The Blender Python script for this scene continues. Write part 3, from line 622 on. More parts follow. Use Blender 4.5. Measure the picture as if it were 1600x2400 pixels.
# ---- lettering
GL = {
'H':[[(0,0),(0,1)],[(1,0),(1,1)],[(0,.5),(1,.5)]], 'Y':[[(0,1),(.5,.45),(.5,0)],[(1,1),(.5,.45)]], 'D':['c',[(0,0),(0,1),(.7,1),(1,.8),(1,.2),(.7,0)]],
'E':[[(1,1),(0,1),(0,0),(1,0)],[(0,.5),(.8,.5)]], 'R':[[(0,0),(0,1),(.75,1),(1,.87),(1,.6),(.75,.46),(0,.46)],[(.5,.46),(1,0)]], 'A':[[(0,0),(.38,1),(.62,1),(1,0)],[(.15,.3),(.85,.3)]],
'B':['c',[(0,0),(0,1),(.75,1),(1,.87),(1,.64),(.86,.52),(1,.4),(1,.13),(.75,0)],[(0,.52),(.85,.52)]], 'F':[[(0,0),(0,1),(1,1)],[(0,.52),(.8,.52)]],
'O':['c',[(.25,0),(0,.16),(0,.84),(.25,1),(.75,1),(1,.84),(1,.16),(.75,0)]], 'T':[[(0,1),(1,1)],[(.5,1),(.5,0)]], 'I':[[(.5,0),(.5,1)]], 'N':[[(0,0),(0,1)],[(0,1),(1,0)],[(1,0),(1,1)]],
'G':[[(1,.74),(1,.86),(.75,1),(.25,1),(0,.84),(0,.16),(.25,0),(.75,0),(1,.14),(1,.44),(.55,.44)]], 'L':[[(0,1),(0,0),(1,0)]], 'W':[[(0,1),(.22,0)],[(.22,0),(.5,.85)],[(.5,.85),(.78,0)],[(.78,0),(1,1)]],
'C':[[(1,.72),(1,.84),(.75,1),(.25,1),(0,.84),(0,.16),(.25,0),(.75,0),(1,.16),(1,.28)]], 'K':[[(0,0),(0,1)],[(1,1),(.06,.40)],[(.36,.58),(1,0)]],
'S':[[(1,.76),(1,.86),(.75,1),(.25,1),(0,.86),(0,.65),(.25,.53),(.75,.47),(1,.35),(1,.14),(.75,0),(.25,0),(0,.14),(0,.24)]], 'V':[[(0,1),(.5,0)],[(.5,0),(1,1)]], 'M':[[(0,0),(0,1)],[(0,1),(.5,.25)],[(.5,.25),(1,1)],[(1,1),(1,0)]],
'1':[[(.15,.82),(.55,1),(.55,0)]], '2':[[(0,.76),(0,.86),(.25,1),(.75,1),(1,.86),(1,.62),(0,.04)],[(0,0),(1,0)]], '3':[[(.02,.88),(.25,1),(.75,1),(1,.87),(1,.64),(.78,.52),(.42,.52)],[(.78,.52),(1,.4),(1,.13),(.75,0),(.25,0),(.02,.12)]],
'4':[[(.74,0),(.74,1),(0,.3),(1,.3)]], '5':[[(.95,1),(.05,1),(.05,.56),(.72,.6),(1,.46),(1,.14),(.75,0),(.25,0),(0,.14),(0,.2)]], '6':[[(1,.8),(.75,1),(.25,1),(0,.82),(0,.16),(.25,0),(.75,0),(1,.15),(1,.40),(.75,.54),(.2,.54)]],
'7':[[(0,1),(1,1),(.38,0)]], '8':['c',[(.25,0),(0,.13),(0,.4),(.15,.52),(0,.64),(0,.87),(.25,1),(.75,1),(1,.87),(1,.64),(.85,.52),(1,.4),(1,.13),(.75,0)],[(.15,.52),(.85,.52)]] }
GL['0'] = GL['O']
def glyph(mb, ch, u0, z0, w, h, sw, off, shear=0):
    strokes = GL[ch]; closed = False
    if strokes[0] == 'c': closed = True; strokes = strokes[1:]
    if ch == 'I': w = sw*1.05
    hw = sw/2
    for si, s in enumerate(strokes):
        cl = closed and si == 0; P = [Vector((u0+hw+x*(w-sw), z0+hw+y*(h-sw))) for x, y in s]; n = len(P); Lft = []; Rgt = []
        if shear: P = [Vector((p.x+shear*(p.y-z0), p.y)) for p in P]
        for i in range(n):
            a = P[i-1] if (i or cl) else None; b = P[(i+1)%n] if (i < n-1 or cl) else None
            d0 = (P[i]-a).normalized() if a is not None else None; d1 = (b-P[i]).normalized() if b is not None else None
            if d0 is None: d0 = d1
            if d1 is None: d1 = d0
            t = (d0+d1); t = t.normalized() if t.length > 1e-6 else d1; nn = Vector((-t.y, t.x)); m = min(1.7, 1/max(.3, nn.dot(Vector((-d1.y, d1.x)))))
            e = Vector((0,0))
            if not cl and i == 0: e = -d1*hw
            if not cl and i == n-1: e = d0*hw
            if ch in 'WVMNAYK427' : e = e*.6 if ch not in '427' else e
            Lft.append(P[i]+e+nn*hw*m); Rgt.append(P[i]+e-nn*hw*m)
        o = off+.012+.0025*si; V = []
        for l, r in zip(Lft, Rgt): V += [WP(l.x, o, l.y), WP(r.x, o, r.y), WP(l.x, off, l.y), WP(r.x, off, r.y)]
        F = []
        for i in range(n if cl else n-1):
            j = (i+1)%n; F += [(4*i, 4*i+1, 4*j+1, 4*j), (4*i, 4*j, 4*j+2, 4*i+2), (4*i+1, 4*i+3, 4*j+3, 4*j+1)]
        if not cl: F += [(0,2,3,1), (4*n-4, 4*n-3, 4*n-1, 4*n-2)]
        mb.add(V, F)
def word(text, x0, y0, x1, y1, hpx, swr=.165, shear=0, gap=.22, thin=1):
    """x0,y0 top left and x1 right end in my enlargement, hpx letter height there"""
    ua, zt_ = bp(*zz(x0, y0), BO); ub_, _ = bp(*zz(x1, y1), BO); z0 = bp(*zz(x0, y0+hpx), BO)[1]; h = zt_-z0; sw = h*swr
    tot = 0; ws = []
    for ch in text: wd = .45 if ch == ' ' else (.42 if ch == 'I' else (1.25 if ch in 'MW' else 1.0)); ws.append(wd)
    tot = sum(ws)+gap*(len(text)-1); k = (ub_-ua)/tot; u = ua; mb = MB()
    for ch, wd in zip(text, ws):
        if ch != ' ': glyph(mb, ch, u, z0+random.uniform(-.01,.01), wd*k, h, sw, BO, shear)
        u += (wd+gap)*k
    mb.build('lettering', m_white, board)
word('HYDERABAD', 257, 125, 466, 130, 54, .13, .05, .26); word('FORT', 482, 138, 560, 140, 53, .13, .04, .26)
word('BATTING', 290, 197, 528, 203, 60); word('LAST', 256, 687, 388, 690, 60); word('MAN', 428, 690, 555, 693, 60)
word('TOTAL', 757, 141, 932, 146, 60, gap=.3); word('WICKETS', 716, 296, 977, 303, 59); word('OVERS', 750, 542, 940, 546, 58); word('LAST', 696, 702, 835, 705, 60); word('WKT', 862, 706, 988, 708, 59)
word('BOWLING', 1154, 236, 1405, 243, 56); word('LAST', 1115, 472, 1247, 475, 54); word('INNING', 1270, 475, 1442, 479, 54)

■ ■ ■

_Problem description:_ Quote the listing in full, please, keeping every line exact.

_Full solution:_
The Blender Python script for this scene continues. Write part 3, from line 622 on. More parts follow. Use Blender 4.5. Measure the picture as if it were 1600x2400 pixels.
# ---- lettering
GL = {
'H':[[(0,0),(0,1)],[(1,0),(1,1)],[(0,.5),(1,.5)]], 'Y':[[(0,1),(.5,.45),(.5,0)],[(1,1),(.5,.45)]], 'D':['c',[(0,0),(0,1),(.7,1),(1,.8),(1,.2),(.7,0)]],
'E':[[(1,1),(0,1),(0,0),(1,0)],[(0,.5),(.8,.5)]], 'R':[[(0,0),(0,1),(.75,1),(1,.87),(1,.6),(.75,.46),(0,.46)],[(.5,.46),(1,0)]], 'A':[[(0,0),(.38,1),(.62,1),(1,0)],[(.15,.3),(.85,.3)]],
'B':['c',[(0,0),(0,1),(.75,1),(1,.87),(1,.64),(.86,.52),(1,.4),(1,.13),(.75,0)],[(0,.52),(.85,.52)]], 'F':[[(0,0),(0,1),(1,1)],[(0,.52),(.8,.52)]],
'O':['c',[(.25,0),(0,.16),(0,.84),(.25,1),(.75,1),(1,.84),(1,.16),(.75,0)]], 'T':[[(0,1),(1,1)],[(.5,1),(.5,0)]], 'I':[[(.5,0),(.5,1)]], 'N':[[(0,0),(0,1)],[(0,1),(1,0)],[(1,0),(1,1)]],
'G':[[(1,.74),(1,.86),(.75,1),(.25,1),(0,.84),(0,.16),(.25,0),(.75,0),(1,.14),(1,.44),(.55,.44)]], 'L':[[(0,1),(0,0),(1,0)]], 'W':[[(0,1),(.22,0)],[(.22,0),(.5,.85)],[(.5,.85),(.78,0)],[(.78,0),(1,1)]],
'C':[[(1,.72),(1,.84),(.75,1),(.25,1),(0,.84),(0,.16),(.25,0),(.75,0),(1,.16),(1,.28)]], 'K':[[(0,0),(0,1)],[(1,1),(.06,.40)],[(.36,.58),(1,0)]],
'S':[[(1,.76),(1,.86),(.75,1),(.25,1),(0,.86),(0,.65),(.25,.53),(.75,.47),(1,.35),(1,.14),(.75,0),(.25,0),(0,.14),(0,.24)]], 'V':[[(0,1),(.5,0)],[(.5,0),(1,1)]], 'M':[[(0,0),(0,1)],[(0,1),(.5,.25)],[(.5,.25),(1,1)],[(1,1),(1,0)]],
'1':[[(.15,.82),(.55,1),(.55,0)]], '2':[[(0,.76),(0,.86),(.25,1),(.75,1),(1,.86),(1,.62),(0,.04)],[(0,0),(1,0)]], '3':[[(.02,.88),(.25,1),(.75,1),(1,.87),(1,.64),(.78,.52),(.42,.52)],[(.78,.52),(1,.4),(1,.13),(.75,0),(.25,0),(.02,.12)]],
'4':[[(.74,0),(.74,1),(0,.3),(1,.3)]], '5':[[(.95,1),(.05,1),(.05,.56),(.72,.6),(1,.46),(1,.14),(.75,0),(.25,0),(0,.14),(0,.2)]], '6':[[(1,.8),(.75,1),(.25,1),(0,.82),(0,.16),(.25,0),(.75,0),(1,.15),(1,.40),(.75,.54),(.2,.54)]],
'7':[[(0,1),(1,1),(.38,0)]], '8':['c',[(.25,0),(0,.13),(0,.4),(.15,.52),(0,.64),(0,.87),(.25,1),(.75,1),(1,.87),(1,.64),(.85,.52),(1,.4),(1,.13),(.75,0)],[(.15,.52),(.85,.52)]] }
GL['0'] = GL['O']
def glyph(mb, ch, u0, z0, w, h, sw, off, shear=0):
    strokes = GL[ch]; closed = False
    if strokes[0] == 'c': closed = True; strokes = strokes[1:]
    if ch == 'I': w = sw*1.05
    hw = sw/2
    for si, s in enumerate(strokes):
        cl = closed and si == 0; P = [Vector((u0+hw+x*(w-sw), z0+hw+y*(h-sw))) for x, y in s]; n = len(P); Lft = []; Rgt = []
        if shear: P = [Vector((p.x+shear*(p.y-z0), p.y)) for p in P]
        for i in range(n):
            a = P[i-1] if (i or cl) else None; b = P[(i+1)%n] if (i < n-1 or cl) else None
            d0 = (P[i]-a).normalized() if a is not None else None; d1 = (b-P[i]).normalized() if b is not None else None
            if d0 is None: d0 = d1
            if d1 is None: d1 = d0
            t = (d0+d1); t = t.normalized() if t.length > 1e-6 else d1; nn = Vector((-t.y, t.x)); m = min(1.7, 1/max(.3, nn.dot(Vector((-d1.y, d1.x)))))
            e = Vector((0,0))
            if not cl and i == 0: e = -d1*hw
            if not cl and i == n-1: e = d0*hw
            if ch in 'WVMNAYK427' : e = e*.6 if ch not in '427' else e
            Lft.append(P[i]+e+nn*hw*m); Rgt.append(P[i]+e-nn*hw*m)
        o = off+.012+.0025*si; V = []
        for l, r in zip(Lft, Rgt): V += [WP(l.x, o, l.y), WP(r.x, o, r.y), WP(l.x, off, l.y), WP(r.x, off, r.y)]
        F = []
        for i in range(n if cl else n-1):
            j = (i+1)%n; F += [(4*i, 4*i+1, 4*j+1, 4*j), (4*i, 4*j, 4*j+2, 4*i+2), (4*i+1, 4*i+3, 4*j+3, 4*j+1)]
        if not cl: F += [(0,2,3,1), (4*n-4, 4*n-3, 4*n-1, 4*n-2)]
        mb.add(V, F)
def word(text, x0, y0, x1, y1, hpx, swr=.165, shear=0, gap=.22, thin=1):
    """x0,y0 top left and x1 right end in my enlargement, hpx letter height there"""
    ua, zt_ = bp(*zz(x0, y0), BO); ub_, _ = bp(*zz(x1, y1), BO); z0 = bp(*zz(x0, y0+hpx), BO)[1]; h = zt_-z0; sw = h*swr
    tot = 0; ws = []
    for ch in text: wd = .45 if ch == ' ' else (.42 if ch == 'I' else (1.25 if ch in 'MW' else 1.0)); ws.append(wd)
    tot = sum(ws)+gap*(len(text)-1); k = (ub_-ua)/tot; u = ua; mb = MB()
    for ch, wd in zip(text, ws):
        if ch != ' ': glyph(mb, ch, u, z0+random.uniform(-.01,.01), wd*k, h, sw, BO, shear)
        u += (wd+gap)*k
    mb.build('lettering', m_white, board)
word('HYDERABAD', 257, 125, 466, 130, 54, .13, .05, .26); word('FORT', 482, 138, 560, 140, 53, .13, .04, .26)
word('BATTING', 290, 197, 528, 203, 60); word('LAST', 256, 687, 388, 690, 60); word('MAN', 428, 690, 555, 693, 60)
word('TOTAL', 757, 141, 932, 146, 60, gap=.3); word('WICKETS', 716, 296, 977, 303, 59); word('OVERS', 750, 542, 940, 546, 58); word('LAST', 696, 702, 835, 705, 60); word('WKT', 862, 706, 988, 708, 59)
word('BOWLING', 1154, 236, 1405, 243, 56); word('LAST', 1115, 472, 1247, 475, 54); word('INNING', 1270, 475, 1442, 479, 54)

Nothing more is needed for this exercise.